Funding for the bridge hit a major snag when the Great Depression started in 1929. The project was basically put on hold for several years until 1932 when the San Francisco based Bank of American purchased the entire $30 million dollar bond issue in an attempt to help the local economy.

Construction of the bridge began on January 5, 1933. 

One of the innovations used on the bridge, and designed by Strauss, was movable safety netting. Bridges were notoriously dangerous. The safety netting managed to save the lives of 19 construction workers. 

The 19 ironworkers who fell and were saved by the net created the Half Way to Hell Club.

11 men did die in the construction of the bridge, and 10 of those deaths occurred in a single accident. A scaffolding collapsed on February 17, 1937, and the safety nets couldn’t support all of the weight.

The bridge finally opened to the public on May 27, 1937. At its opening, it was the tallest and longest bridge in the world. A distinction it held until the 1964 opening of the Verazzano-Narrows Bridge in New York. 

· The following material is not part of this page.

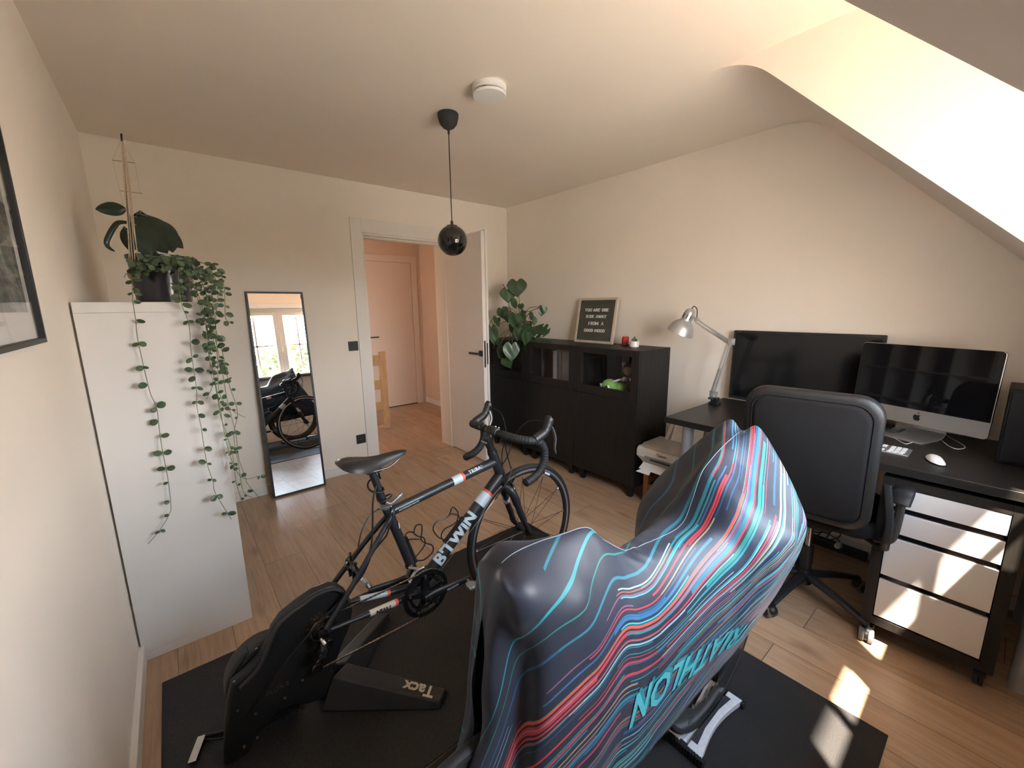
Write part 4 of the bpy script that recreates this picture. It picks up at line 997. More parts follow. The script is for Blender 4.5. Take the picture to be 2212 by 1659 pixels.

Perhaps even more impressive is that the bridge came in under budget and ahead of schedule. 

The total length of the bridge is 1.7 miles or 2.7 kilometers, and the towers stand 746 feet or 227.4 meters tall.

Today the bridge is listed as part of US Highway 101, also known as the Pacific Coast Highway. However, technically, it is not. Legally, highway 101 ends just before the bridge and then starts again just on the other side of the bridge. This is mainly a legal jurisdictional issue and most native San Franciscans aren’t even aware of this fact.

The Golden Gate Bridge, Highway and Transportation District controls the bridge and the California Department of Transportation controls the road on either end. 

The bridge is continuously being painted. The paint is the primary protection of the metal from the salt which is carried by fog and mist.

One of the biggest upgrades to the bridge occurred from 1982 to 1986. The original deck of the bridge was made out of concrete. However, after almost 50 years, the rebar in the concrete was starting to corrode from salt. Over a period of 401 evenings, without ever closing down the bridge, the entire deck was replaced with a steel Orthotropic deck that was 40% lighter and stronger than the original.

There is an average of 112,000 vehicles that pass over the bridge every day. The toll to cross the bridge for a passenger vehicle ranges from $8.05 to $9.05 depending on how you pay. Tolls are only collected on southbound cars. People escaping San Francisco can do so free of charge. 

Today the Golden Gate Bridge has become an icon and one of the most well-known structures in the world. The American Institute of Architects listed it 5th on their list of America’s Favorite Architecture. 

The bridge is perhaps the best-known and most photographed bridge in the world.

It has become a symbol not just of San Francisco, but of California, and of the entire United States.